I am currently reading Cohomology of Groups by Brown and I am stuck on page 58. They do an example of the computation of the cohomology group of a finite cyclic group $G=\langle t\rangle$ of order $n$.
My first question is a about the free resolution (I.6.3):
I see the maps $t-1$ and $N=1+t+\ldots+t^{n-1}$ as endomorphisms of $M$. How do these precisely induce maps $\mathbf{Z}[G]\longrightarrow\mathbf{Z}[G]$? The natural way would be to define something like $\sum_{g\in G} a_g g\longmapsto \sum_{g\in G}a_g g(t-1)$. However, this does not seem correct, (or maybe it is an enormous abuse of notation?), because $t-1$ is not an element of $G$.. I thought of the identification $\mathbf{Z}[G]\cong \mathbf{Z}[X]/(X^n-1)$, but this boggles my mind, like the fact that this sequence is exact.

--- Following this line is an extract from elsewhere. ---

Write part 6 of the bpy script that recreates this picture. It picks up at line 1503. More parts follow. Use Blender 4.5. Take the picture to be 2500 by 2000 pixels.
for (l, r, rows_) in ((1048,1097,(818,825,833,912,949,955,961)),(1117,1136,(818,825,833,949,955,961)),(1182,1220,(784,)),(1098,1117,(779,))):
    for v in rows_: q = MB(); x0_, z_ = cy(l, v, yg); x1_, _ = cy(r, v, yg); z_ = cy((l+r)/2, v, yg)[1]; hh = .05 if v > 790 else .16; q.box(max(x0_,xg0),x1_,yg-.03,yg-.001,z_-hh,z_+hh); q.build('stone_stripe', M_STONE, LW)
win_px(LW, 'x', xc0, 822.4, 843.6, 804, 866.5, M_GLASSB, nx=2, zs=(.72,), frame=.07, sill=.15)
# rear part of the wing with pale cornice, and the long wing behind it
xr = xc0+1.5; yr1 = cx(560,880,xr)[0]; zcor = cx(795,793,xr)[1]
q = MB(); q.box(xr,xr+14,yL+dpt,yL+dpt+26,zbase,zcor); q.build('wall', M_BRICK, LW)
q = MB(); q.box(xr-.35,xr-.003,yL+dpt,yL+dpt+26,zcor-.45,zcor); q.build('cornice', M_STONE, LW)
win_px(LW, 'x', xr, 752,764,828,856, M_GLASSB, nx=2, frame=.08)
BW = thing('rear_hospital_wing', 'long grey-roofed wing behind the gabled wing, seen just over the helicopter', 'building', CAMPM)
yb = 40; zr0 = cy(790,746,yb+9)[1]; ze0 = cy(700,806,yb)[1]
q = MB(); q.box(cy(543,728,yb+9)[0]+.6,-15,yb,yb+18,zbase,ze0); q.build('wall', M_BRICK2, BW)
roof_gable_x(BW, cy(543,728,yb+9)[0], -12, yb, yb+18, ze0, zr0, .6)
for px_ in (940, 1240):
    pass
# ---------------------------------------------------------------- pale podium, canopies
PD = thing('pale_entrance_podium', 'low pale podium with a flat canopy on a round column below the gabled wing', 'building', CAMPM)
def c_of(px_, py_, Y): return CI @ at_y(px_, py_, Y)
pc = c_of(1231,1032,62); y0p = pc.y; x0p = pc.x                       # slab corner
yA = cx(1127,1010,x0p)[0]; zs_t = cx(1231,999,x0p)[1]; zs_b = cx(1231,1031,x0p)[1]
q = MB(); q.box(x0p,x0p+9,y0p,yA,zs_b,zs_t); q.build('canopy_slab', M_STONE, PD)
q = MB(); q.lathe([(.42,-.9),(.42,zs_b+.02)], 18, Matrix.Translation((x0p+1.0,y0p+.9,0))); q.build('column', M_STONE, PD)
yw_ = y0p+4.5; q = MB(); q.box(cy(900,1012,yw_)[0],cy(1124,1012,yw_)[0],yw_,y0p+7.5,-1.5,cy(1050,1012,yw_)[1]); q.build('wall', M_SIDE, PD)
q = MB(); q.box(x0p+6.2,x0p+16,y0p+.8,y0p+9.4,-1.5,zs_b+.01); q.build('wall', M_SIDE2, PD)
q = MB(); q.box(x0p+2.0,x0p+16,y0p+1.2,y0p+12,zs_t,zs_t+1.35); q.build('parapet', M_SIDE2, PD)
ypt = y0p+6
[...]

We have to prove that $\operatorname{Ker}(t-1)=\operatorname{Im}N$? But how is this defined? And why aren't all the cohomology groups trivial, as the $t-1$ and $N$ stay the same in the second sequence?
The map $\mathbf{Z}[G]\longrightarrow \mathbf{Z}$ he writes down is the augmentation map $\sum_{g\in G} a_g g\longmapsto \sum_{g\in G}a_g$. The kernel $I_G$ of $\pi$ is the subgroup of $\mathbf{Z}[G]$ generated by all elements of the form $i_g=g-1$ where $g$ runs over $G$.
Why is the image of $t-1$ equal to $I_G$? The inclusion $\subset$ is clear, but I don't see why the other inclusion is true.
Any help is appreciated.
The maps $\mathbb{Z}[G] \to \mathbb{Z}[G]$ are given by multiplication, so $$ \sum a_i g_i \mapsto (t-1) \sum a_i g_i. $$ and similarly for the norm. You are unhappy that $t - 1$ isn't in $G$, but it's unquestionably in the ring $\mathbb{Z}[G]$, so there's no problem.
The fact that the image of $(t-1)$ is $I_G$ is an old trick. As you say, the one containment is clear.
For the other, suppose $\sum a_i t^i$ is in $I_G$. Then $\sum a_i = 0$. Thus $\sum a_i t^i = \sum a_i (t^i - 1)$, and you can factor a $t-1$ out of the right hand side.